Despite expectations that AI will take on some tasks and roles, competition for a smaller pipeline of future workers has become a tangible boardroom concern.
The scale of the issue is notable. In the EU, for example, people aged 65 and over made up 21.6% of the population in 2024, according to Eurostat. At the same time, net migration, which has historically helped mitigate some of the impact of shrinking workforces across Europe, is also facing policy and integration challenges.
As things stand, the EU workforce could shrink by up to 18.8 million by 2050, unless current trends are reversed.
In the U.S., the picture is similar. The Congressional Budget Office estimates that U.S. population growth will average 0.1% a year between 2037 and 2056 and that the total population is expected to stop growing in 2056.
For boards, the human capital challenge is unavoidable and pressing. Although AI, which is already being deployed in some sectors, can boost productivity and automate a range of tasks, workforce planning, for the foreseeable future, still depends on the availability of skilled human labor.

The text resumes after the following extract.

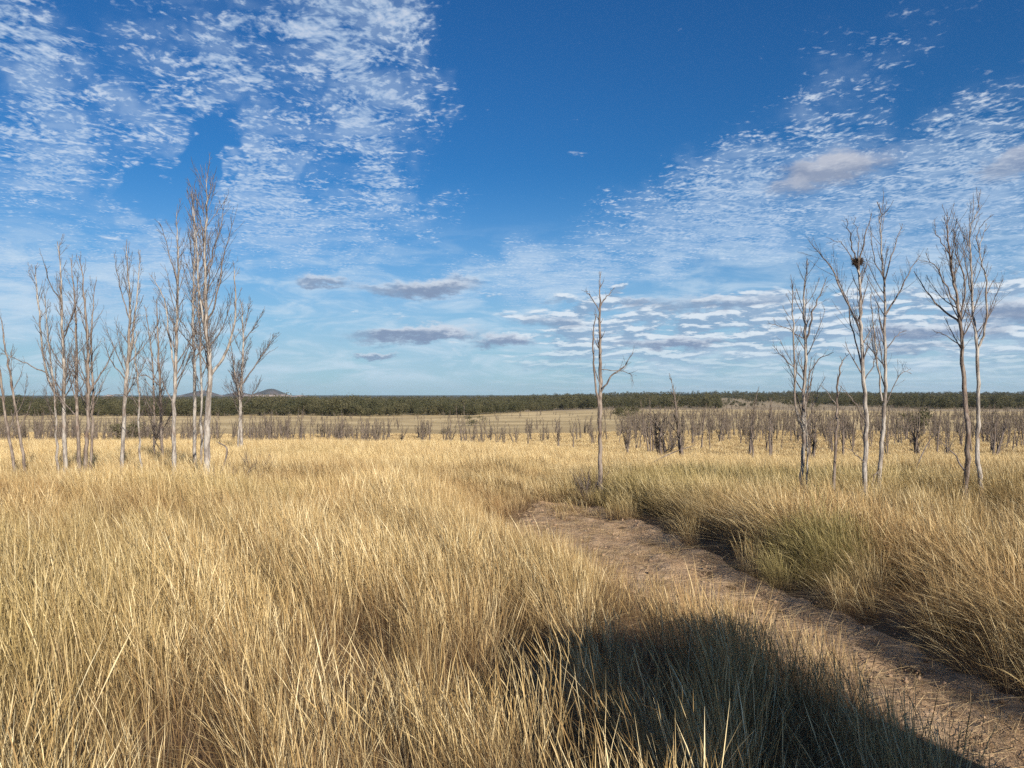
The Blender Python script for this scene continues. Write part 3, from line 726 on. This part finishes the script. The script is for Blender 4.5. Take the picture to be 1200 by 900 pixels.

Longer term, no human capital strategy can avoid the transformational impact of the coming shift to agentic AI. Business structures, roles and skills, including governance and operating models, will need to adapt in response.
Footnotes
1. These provisions apply from August 2026.
2. Assessing Adverse Impact in Software, Algorithms, and Artificial Intelligence Used in Employment Selection Procedures Under Title VII and The Americans with Disabilities Act and the Use of Software, Algorithms, and Artificial Intelligence to Assess Job Applicants and Employees. These provisions apply from August 2026.
3. As of the time of writing, Section 33 PDPO (on cross-border data transfers) has not begun. Transfers are currently managed through guidance issued by the PCPD.
4. EEOC guidance on harassment in the workplace.
5. UK ICO—Employment Practices and Workplace monitoring guidance.